▶ [Scripts that build scenes]

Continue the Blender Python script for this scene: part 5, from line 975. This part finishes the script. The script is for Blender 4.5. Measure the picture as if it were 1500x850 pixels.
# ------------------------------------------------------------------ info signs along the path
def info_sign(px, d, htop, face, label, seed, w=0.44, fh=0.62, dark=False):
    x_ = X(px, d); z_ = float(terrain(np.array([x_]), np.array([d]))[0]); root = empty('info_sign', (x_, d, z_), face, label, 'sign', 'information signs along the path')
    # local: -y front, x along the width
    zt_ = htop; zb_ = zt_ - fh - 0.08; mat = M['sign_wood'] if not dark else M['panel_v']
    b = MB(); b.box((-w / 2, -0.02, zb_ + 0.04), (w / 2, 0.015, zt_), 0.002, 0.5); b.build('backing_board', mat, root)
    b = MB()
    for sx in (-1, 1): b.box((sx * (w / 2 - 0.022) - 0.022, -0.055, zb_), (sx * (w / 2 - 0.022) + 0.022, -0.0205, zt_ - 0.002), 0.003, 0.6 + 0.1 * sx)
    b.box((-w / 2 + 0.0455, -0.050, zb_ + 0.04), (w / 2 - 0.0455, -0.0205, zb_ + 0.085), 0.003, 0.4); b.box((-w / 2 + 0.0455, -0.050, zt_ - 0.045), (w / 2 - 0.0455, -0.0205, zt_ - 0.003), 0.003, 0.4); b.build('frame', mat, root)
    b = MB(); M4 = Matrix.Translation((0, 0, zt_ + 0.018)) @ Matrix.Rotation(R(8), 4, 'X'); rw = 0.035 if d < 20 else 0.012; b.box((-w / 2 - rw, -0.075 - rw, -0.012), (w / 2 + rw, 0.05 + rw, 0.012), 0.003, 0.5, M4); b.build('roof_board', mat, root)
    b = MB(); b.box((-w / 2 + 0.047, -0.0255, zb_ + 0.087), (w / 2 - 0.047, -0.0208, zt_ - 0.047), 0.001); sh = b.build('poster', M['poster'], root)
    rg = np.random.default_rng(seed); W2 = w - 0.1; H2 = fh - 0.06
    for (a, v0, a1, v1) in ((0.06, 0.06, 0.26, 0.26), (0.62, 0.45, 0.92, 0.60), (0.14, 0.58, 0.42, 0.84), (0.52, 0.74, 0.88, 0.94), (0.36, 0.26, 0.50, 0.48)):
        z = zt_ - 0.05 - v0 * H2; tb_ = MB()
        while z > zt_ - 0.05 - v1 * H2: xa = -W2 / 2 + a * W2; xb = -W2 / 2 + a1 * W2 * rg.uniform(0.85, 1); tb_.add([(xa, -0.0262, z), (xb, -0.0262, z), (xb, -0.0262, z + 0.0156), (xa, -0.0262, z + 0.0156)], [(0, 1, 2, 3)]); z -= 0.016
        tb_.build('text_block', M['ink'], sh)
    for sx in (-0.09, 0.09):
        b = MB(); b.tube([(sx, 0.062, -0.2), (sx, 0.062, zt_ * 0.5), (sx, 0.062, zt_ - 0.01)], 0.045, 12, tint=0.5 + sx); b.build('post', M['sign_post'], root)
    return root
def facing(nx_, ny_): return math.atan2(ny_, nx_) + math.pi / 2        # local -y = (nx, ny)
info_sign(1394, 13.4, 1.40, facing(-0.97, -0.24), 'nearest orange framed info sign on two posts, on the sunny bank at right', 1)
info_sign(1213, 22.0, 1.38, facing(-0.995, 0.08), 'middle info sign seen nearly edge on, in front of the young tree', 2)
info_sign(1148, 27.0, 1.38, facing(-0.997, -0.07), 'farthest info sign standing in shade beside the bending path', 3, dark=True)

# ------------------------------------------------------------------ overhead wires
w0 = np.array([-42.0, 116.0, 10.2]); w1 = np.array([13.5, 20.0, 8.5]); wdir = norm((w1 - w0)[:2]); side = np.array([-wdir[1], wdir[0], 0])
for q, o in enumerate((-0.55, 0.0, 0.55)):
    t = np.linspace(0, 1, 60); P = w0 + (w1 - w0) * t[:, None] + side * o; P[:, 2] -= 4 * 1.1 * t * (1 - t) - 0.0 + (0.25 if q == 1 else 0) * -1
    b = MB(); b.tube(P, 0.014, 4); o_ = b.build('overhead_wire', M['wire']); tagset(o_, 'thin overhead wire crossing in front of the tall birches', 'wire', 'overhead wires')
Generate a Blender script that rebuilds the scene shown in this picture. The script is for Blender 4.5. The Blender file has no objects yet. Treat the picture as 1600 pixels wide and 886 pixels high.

▶ [TASK TO COMPLETE]
Quote the entire listing above exactly.

▶ [TASK ANSWER]
Continue the Blender Python script for this scene: part 5, from line 975. This part finishes the script. The script is for Blender 4.5. Measure the picture as if it were 1500x850 pixels.
# ------------------------------------------------------------------ info signs along the path
def info_sign(px, d, htop, face, label, seed, w=0.44, fh=0.62, dark=False):
    x_ = X(px, d); z_ = float(terrain(np.array([x_]), np.array([d]))[0]); root = empty('info_sign', (x_, d, z_), face, label, 'sign', 'information signs along the path')
    # local: -y front, x along the width
    zt_ = htop; zb_ = zt_ - fh - 0.08; mat = M['sign_wood'] if not dark else M['panel_v']
    b = MB(); b.box((-w / 2, -0.02, zb_ + 0.04), (w / 2, 0.015, zt_), 0.002, 0.5); b.build('backing_board', mat, root)
    b = MB()
    for sx in (-1, 1): b.box((sx * (w / 2 - 0.022) - 0.022, -0.055, zb_), (sx * (w / 2 - 0.022) + 0.022, -0.0205, zt_ - 0.002), 0.003, 0.6 + 0.1 * sx)
    b.box((-w / 2 + 0.0455, -0.050, zb_ + 0.04), (w / 2 - 0.0455, -0.0205, zb_ + 0.085), 0.003, 0.4); b.box((-w / 2 + 0.0455, -0.050, zt_ - 0.045), (w / 2 - 0.0455, -0.0205, zt_ - 0.003), 0.003, 0.4); b.build('frame', mat, root)
    b = MB(); M4 = Matrix.Translation((0, 0, zt_ + 0.018)) @ Matrix.Rotation(R(8), 4, 'X'); rw = 0.035 if d < 20 else 0.012; b.box((-w / 2 - rw, -0.075 - rw, -0.012), (w / 2 + rw, 0.05 + rw, 0.012), 0.003, 0.5, M4); b.build('roof_board', mat, root)
    b = MB(); b.box((-w / 2 + 0.047, -0.0255, zb_ + 0.087), (w / 2 - 0.047, -0.0208, zt_ - 0.047), 0.001); sh = b.build('poster', M['poster'], root)
    rg = np.random.default_rng(seed); W2 = w - 0.1; H2 = fh - 0.06
    for (a, v0, a1, v1) in ((0.06, 0.06, 0.26, 0.26), (0.62, 0.45, 0.92, 0.60), (0.14, 0.58, 0.42, 0.84), (0.52, 0.74, 0.88, 0.94), (0.36, 0.26, 0.50, 0.48)):
        z = zt_ - 0.05 - v0 * H2; tb_ = MB()
        while z > zt_ - 0.05 - v1 * H2: xa = -W2 / 2 + a * W2; xb = -W2 / 2 + a1 * W2 * rg.uniform(0.85, 1); tb_.add([(xa, -0.0262, z), (xb, -0.0262, z), (xb, -0.0262, z + 0.0156), (xa, -0.0262, z + 0.0156)], [(0, 1, 2, 3)]); z -= 0.016
        tb_.build('text_block', M['ink'], sh)
    for sx in (-0.09, 0.09):
        b = MB(); b.tube([(sx, 0.062, -0.2), (sx, 0.062, zt_ * 0.5), (sx, 0.062, zt_ - 0.01)], 0.045, 12, tint=0.5 + sx); b.build('post', M['sign_post'], root)
    return root
def facing(nx_, ny_): return math.atan2(ny_, nx_) + math.pi / 2        # local -y = (nx, ny)
info_sign(1394, 13.4, 1.40, facing(-0.97, -0.24), 'nearest orange framed info sign on two posts, on the sunny bank at right', 1)
info_sign(1213, 22.0, 1.38, facing(-0.995, 0.08), 'middle info sign seen nearly edge on, in front of the young tree', 2)
info_sign(1148, 27.0, 1.38, facing(-0.997, -0.07), 'farthest info sign standing in shade beside the bending path', 3, dark=True)

# ------------------------------------------------------------------ overhead wires
w0 = np.array([-42.0, 116.0, 10.2]); w1 = np.array([13.5, 20.0, 8.5]); wdir = norm((w1 - w0)[:2]); side = np.array([-wdir[1], wdir[0], 0])
for q, o in enumerate((-0.55, 0.0, 0.55)):
    t = np.linspace(0, 1, 60); P = w0 + (w1 - w0) * t[:, None] + side * o; P[:, 2] -= 4 * 1.1 * t * (1 - t) - 0.0 + (0.25 if q == 1 else 0) * -1
    b = MB(); b.tube(P, 0.014, 4); o_ = b.build('overhead_wire', M['wire']); tagset(o_, 'thin overhead wire crossing in front of the tall birches', 'wire', 'overhead wires')
Generate a Blender script that rebuilds the scene shown in this picture. The script is for Blender 4.5. The Blender file has no objects yet. Treat the picture as 1600 pixels wide and 886 pixels high.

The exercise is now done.